I usually spend my Saturdays somewhere along the Mississippi River, swinging my metal detector and digging in cane fields or battle fields looking for War of 1812 or Civil War campsites and relics.

This first day of December I was working on my second cup of coffee and wondering where I should head to when my phone rang. It was an excited Charlie London calling to tell me the crews digging holes for the new oak trees were turning up bottles and pottery shards as they dug. That’s not surprising since decades ago the city used the area along the bayou as a dumping ground for trash to fill in marshy areas. Charlie suggested I take a quick look so I grabbed my metal detector and headed out. By the time I got there three trees had been planted but two were awaiting placement in their holes.

A quick look at the excavated dirt showed hundreds of pieces of broken glass, bottle necks and fragments, brick and pottery shards all clues the relic hunter looks for to indicate a good site.

The tree planting crew would be heading my way soon so I had only a few minutes to swing my detector over the dirt piles.

The first relic to pop up out of the ground was a brass Lion’s Paw, followed by half of a lady’s hem weight, a brass escutcheon, half a musket ball and an underwear button.

At first I thought the escutcheon may be a foreign coin with a hole in the center but it turned out to be a piece of Eastlake hardware, most likely for a drawer pull or knob. The lead hem-weight was used to hold ladies skirts down and men’s frock coats as well. The brass Lion’s Paw is found as “feet” on umbrella stands, cache pots and andirons. It is hollow brass and was filled with lead to give it weight.

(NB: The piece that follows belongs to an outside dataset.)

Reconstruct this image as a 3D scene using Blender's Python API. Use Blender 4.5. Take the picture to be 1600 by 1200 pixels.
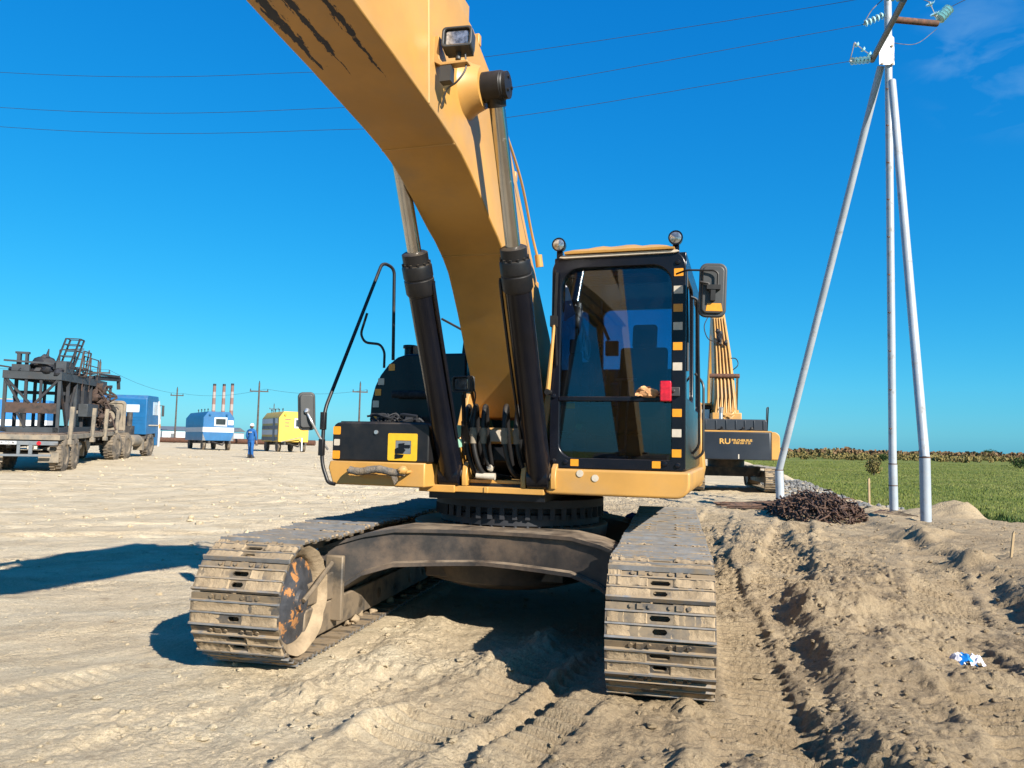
import bpy, bmesh, math, random
import numpy as np
from mathutils import Vector, Matrix, Euler
R = math.radians
rnd = random.Random(7)
sc = bpy.context.scene
for o in list(bpy.data.objects): bpy.data.objects.remove(o, do_unlink=True)
COL = sc.collection

# ------------------------------------------------------------------ camera
CAM_H = 1.6
cd = bpy.data.cameras.new("camera"); cam = bpy.data.objects.new("camera", cd); COL.objects.link(cam)
cd.sensor_width = 36.0; cd.lens = 27.0; cd.clip_start = 0.05; cd.clip_end = 6000
pitch = math.atan(94 / 1200.0)
cam.matrix_world = Matrix.Translation((0, 0, CAM_H)) @ Matrix.Rotation(R(90) + pitch, 4, 'X') @ Matrix.Rotation(R(1.2), 4, 'Z')
sc.camera = cam

# ------------------------------------------------------------------ sky, sun, exposure
SUN_EL = R(30.3); SUN_DIR = Vector((0.61, -0.792, 0)).normalized()
S = Vector((SUN_DIR.x * math.cos(SUN_EL), SUN_DIR.y * math.cos(SUN_EL), math.sin(SUN_EL)))
W = bpy.data.worlds.new("World"); sc.world = W; W.use_nodes = True
nt = W.node_tree; nt.nodes.clear()
out = nt.nodes.new("ShaderNodeOutputWorld"); bg = nt.nodes.new("ShaderNodeBackground")
sky = nt.nodes.new("ShaderNodeTexSky"); sky.sky_type = 'NISHITA'; sky.sun_disc = False
sky.sun_elevation = SUN_EL; sky.sun_rotation = math.atan2(S.x, S.y)
sky.air_density = 1.0; sky.dust_density = 0.4; sky.ozone_density = 2.4; sky.altitude = 0
hs = nt.nodes.new("ShaderNodeHueSaturation"); hs.inputs['Saturation'].default_value = 1.3; hs.inputs['Hue'].default_value = 0.492
nt.links.new(sky.outputs[0], hs.inputs['Color'])
# the deep, saturated blue of this sky: one grade over the whole dome
sp = nt.nodes.new("ShaderNodeSeparateColor"); cb_ = nt.nodes.new("ShaderNodeCombineColor"); nt.links.new(hs.outputs[0], sp.inputs[0])
for i, (k, p) in enumerate(((.21, 1.3), (.665, .72), (.975, .46))):
    a = nt.nodes.new("ShaderNodeMath"); a.operation = 'POWER'; a.inputs[1].default_value = p
    b = nt.nodes.new("ShaderNodeMath"); b.operation = 'MULTIPLY'; b.inputs[1].default_value = k / .1537 * .1537 ** p
    nt.links.new(sp.outputs[i], a.inputs[0]); nt.links.new(a.outputs[0], b.inputs[0]); nt.links.new(b.outputs[0], cb_.inputs[i])
# thin cirrus wisp high on the right
tc = nt.nodes.new("ShaderNodeTexCoord"); mp = nt.nodes.new("ShaderNodeMapping")
mp.inputs['Scale'].default_value = (5, 9, 14); mp.inputs['Rotation'].default_value = (0.3, 0.5, 0.2)
no = nt.nodes.new("ShaderNodeTexNoise"); no.inputs['Scale'].default_value = 1.6; no.inputs['Detail'].default_value = 8; no.inputs['Distortion'].default_value = 1.2
rp = nt.nodes.new("ShaderNodeValToRGB"); rp.color_ramp.elements[0].position = .46; rp.color_ramp.elements[1].position = .85
nt.links.new(tc.outputs['Generated'], mp.inputs[0]); nt.links.new(mp.outputs[0], no.inputs[0]); nt.links.new(no.outputs[0], rp.inputs[0])
dt = nt.nodes.new("ShaderNodeVectorMath"); dt.operation = 'DOT_PRODUCT'
dt.inputs[1].default_value = Vector((0.505, 0.75, 0.425)).normalized()
nt.links.new(tc.outputs['Generated'], dt.inputs[0])
mr = nt.nodes.new("ShaderNodeMapRange"); mr.interpolation_type = 'SMOOTHSTEP'
mr.inputs[1].default_value = .9935; mr.inputs[2].default_value = .9994; mr.inputs[4].default_value = .30
nt.links.new(dt.outputs['Value'], mr.inputs[0])
mu = nt.nodes.new("ShaderNodeMath"); mu.operation = 'MULTIPLY'
nt.links.new(rp.outputs[0], mu.inputs[0]); nt.links.new(mr.outputs[0], mu.inputs[1])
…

The underwear button is interesting it has the words “ Artistic Paris” on the face which suggest it may have adorned a lady’s undergarment long ago. And why one half of a musket ball? Well, these were often cut in half or flattened as were other lead bullets during the Civil War to be used as “game pieces” or “poker chips” by enterprising soldiers.

Back at home I cleaned them all up and now I have some nice relics to give to Charlie for display at the next neighborhood meeting.